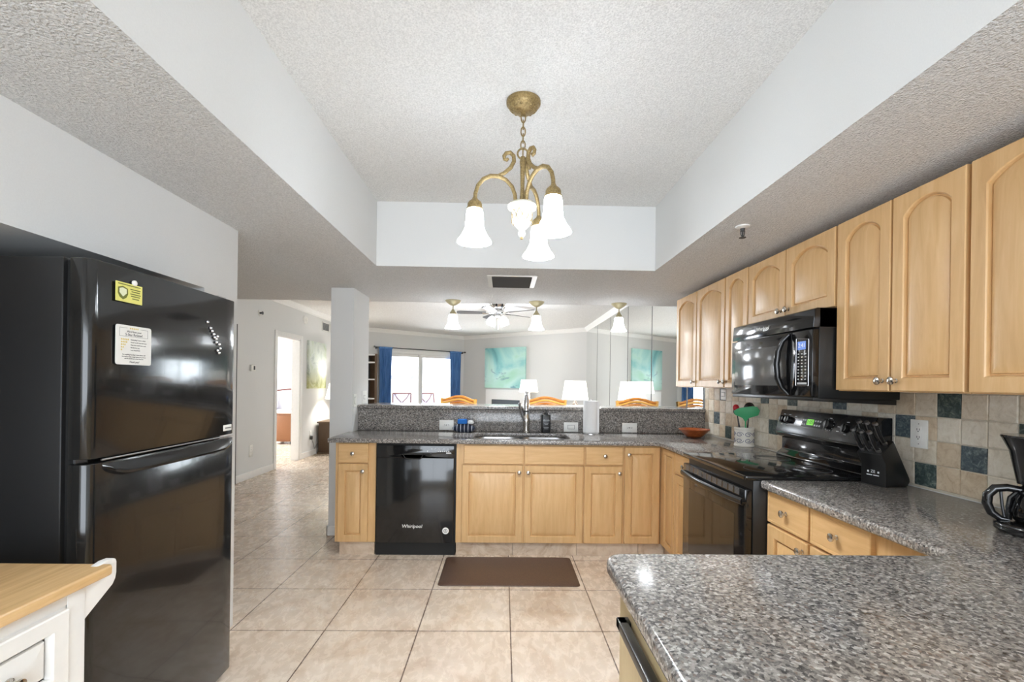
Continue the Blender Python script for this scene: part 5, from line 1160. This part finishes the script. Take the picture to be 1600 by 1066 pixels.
# ================================================================ OUTSIDE
q0, q1 = FS(0.05, 0, -0.14), FS(LS + 0.3, 0, -0.14)
b = B().prism([(q0.x, q0.y), (q1.x, q1.y), (q1.x, 16.0), (q0.x, 16.0)], TOP, 0.001, 0.006); tag(mk('patio_deck', b, 'outdoor_deck', None, False, loc=(-3, 14, 0)), 'pale patio deck beyond the sliding glass door', 'deck')
def patio_chair(label):
    r = thing('patio_chair', label, 'chair', (0, 0, 0), 'patio chairs outside the sliding door')
    for sx in (-1, 1):
        mk('side_frame', B().tube([(sx * 0.25, 0.28, 0.004), (sx * 0.25, 0.275, 0.05), (sx * 0.25, 0.26, 0.42), (sx * 0.25, -0.20, 0.40), (sx * 0.25, -0.32, 1.04)], 0.018, 8), 'bronze_frame', r)
        mk('rear_leg', B().tube([(sx * 0.25, -0.20, 0.40), (sx * 0.25, -0.355, 0.05), (sx * 0.25, -0.36, 0.008)], 0.016, 8), 'bronze_frame', r)
        mk('arm', B().tube([(sx * 0.27, 0.24, 0.0 + 0.42), (sx * 0.28, 0.22, 0.66), (sx * 0.28, -0.24, 0.68)], 0.016, 8), 'bronze_frame', r)
    mk('top_rail', B().tube([(-0.25, -0.32, 1.04), (0.25, -0.32, 1.04)], 0.02, 8), 'bronze_frame', r)
    mk('seat', B().box(-0.24, 0.24, -0.19, 0.25, 0.405, 0.43, 0.006), 'sling_grey', r)
    b = B(); b.face([(-0.24, -0.215, 0.44), (0.24, -0.215, 0.44), (0.24, -0.315, 1.02), (-0.24, -0.315, 1.02)]); bmesh.ops.solidify(b.bm, geom=b.bm.faces[:], thickness=0.01); mk('backrest', b, 'sling_grey', r)
    for sx in (-1, 1):
        mk('back_scroll', B().tube([(sx * 0.20, -0.35, 1.03), (sx * 0.13, -0.325, 0.9), (sx * 0.03, -0.31, 0.80), (0.0, -0.30, 0.72), (0.0, -0.27, 0.46)], 0.012, 8), 'bronze_frame', r)
    return r
c1 = patio_chair('bronze framed patio chair outside, in the left glass panel'); c1.location = (-2.93, 13.35, 0.0065); c1.rotation_euler = (0, 0, radians(14))
copy_tree(c1, (-2.13, 13.6, 0.0065), radians(-18), 'bronze framed patio chair outside, in the right glass panel')
b = B().box(-14, 2, 39.5, 46, -0.6, 0.18); tag(mk('quay', b, 'outdoor_deck', None, False, loc=(-6, 42, -0.6)), 'pale waterfront strip far beyond the sliding door', 'quay')
t = thing('boat_house', 'pale lavender roofed building across the water beyond the left glass panel', 'building', (-9.0, 42, 0))
mk('wall', B().box(-9.9, -8.5, 41, 43, 0.181, 1.55), 'outdoor_cream', t, False); mk('upper_wall', B().box(-9.7, -8.6, 41.2, 42, 2.1, 2.7), 'outdoor_blue', t, False)
mk('roof', B().prism([(-10.4, 1.95), (-10.0, 1.6), (-8.4, 1.6), (-8.0, 1.95)], FY(40.8), -1.4, 0), 'outdoor_roof', t, False)
t = thing('moored_boat', 'faint pale boat across the water beyond the right glass panel', 'boat', (-5.7, 42, 0))
mk('hull', B().prism([(-7.4, 1.2), (-7.0, 0.182), (-4.9, 0.182), (-4.4, 1.15)], FY(41.5), -1.2, 0), 'outdoor_cream', t, False); mk('cabin', B().box(-6.0, -4.9, 41.7, 42.5, 1.15, 1.9, 0.05), 'outdoor_blue', t, False)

+ + + +

## WHAT THE TASK REQUIRES
Except for the pictures, reproduce every line exactly.

## ANSWER TO THE TASK
Continue the Blender Python script for this scene: part 5, from line 1160. This part finishes the script. Take the picture to be 1600 by 1066 pixels.
# ================================================================ OUTSIDE
q0, q1 = FS(0.05, 0, -0.14), FS(LS + 0.3, 0, -0.14)
b = B().prism([(q0.x, q0.y), (q1.x, q1.y), (q1.x, 16.0), (q0.x, 16.0)], TOP, 0.001, 0.006); tag(mk('patio_deck', b, 'outdoor_deck', None, False, loc=(-3, 14, 0)), 'pale patio deck beyond the sliding glass door', 'deck')
def patio_chair(label):
    r = thing('patio_chair', label, 'chair', (0, 0, 0), 'patio chairs outside the sliding door')
    for sx in (-1, 1):
        mk('side_frame', B().tube([(sx * 0.25, 0.28, 0.004), (sx * 0.25, 0.275, 0.05), (sx * 0.25, 0.26, 0.42), (sx * 0.25, -0.20, 0.40), (sx * 0.25, -0.32, 1.04)], 0.018, 8), 'bronze_frame', r)
        mk('rear_leg', B().tube([(sx * 0.25, -0.20, 0.40), (sx * 0.25, -0.355, 0.05), (sx * 0.25, -0.36, 0.008)], 0.016, 8), 'bronze_frame', r)
        mk('arm', B().tube([(sx * 0.27, 0.24, 0.0 + 0.42), (sx * 0.28, 0.22, 0.66), (sx * 0.28, -0.24, 0.68)], 0.016, 8), 'bronze_frame', r)
    mk('top_rail', B().tube([(-0.25, -0.32, 1.04), (0.25, -0.32, 1.04)], 0.02, 8), 'bronze_frame', r)
    mk('seat', B().box(-0.24, 0.24, -0.19, 0.25, 0.405, 0.43, 0.006), 'sling_grey', r)
    b = B(); b.face([(-0.24, -0.215, 0.44), (0.24, -0.215, 0.44), (0.24, -0.315, 1.02), (-0.24, -0.315, 1.02)]); bmesh.ops.solidify(b.bm, geom=b.bm.faces[:], thickness=0.01); mk('backrest', b, 'sling_grey', r)
    for sx in (-1, 1):
        mk('back_scroll', B().tube([(sx * 0.20, -0.35, 1.03), (sx * 0.13, -0.325, 0.9), (sx * 0.03, -0.31, 0.80), (0.0, -0.30, 0.72), (0.0, -0.27, 0.46)], 0.012, 8), 'bronze_frame', r)
    return r
c1 = patio_chair('bronze framed patio chair outside, in the left glass panel'); c1.location = (-2.93, 13.35, 0.0065); c1.rotation_euler = (0, 0, radians(14))
copy_tree(c1, (-2.13, 13.6, 0.0065), radians(-18), 'bronze framed patio chair outside, in the right glass panel')
b = B().box(-14, 2, 39.5, 46, -0.6, 0.18); tag(mk('quay', b, 'outdoor_deck', None, False, loc=(-6, 42, -0.6)), 'pale waterfront strip far beyond the sliding door', 'quay')
t = thing('boat_house', 'pale lavender roofed building across the water beyond the left glass panel', 'building', (-9.0, 42, 0))
mk('wall', B().box(-9.9, -8.5, 41, 43, 0.181, 1.55), 'outdoor_cream', t, False); mk('upper_wall', B().box(-9.7, -8.6, 41.2, 42, 2.1, 2.7), 'outdoor_blue', t, False)
mk('roof', B().prism([(-10.4, 1.95), (-10.0, 1.6), (-8.4, 1.6), (-8.0, 1.95)], FY(40.8), -1.4, 0), 'outdoor_roof', t, False)
t = thing('moored_boat', 'faint pale boat across the water beyond the right glass panel', 'boat', (-5.7, 42, 0))
mk('hull', B().prism([(-7.4, 1.2), (-7.0, 0.182), (-4.9, 0.182), (-4.4, 1.15)], FY(41.5), -1.2, 0), 'outdoor_cream', t, False); mk('cabin', B().box(-6.0, -4.9, 41.7, 42.5, 1.15, 1.9, 0.05), 'outdoor_blue', t, False)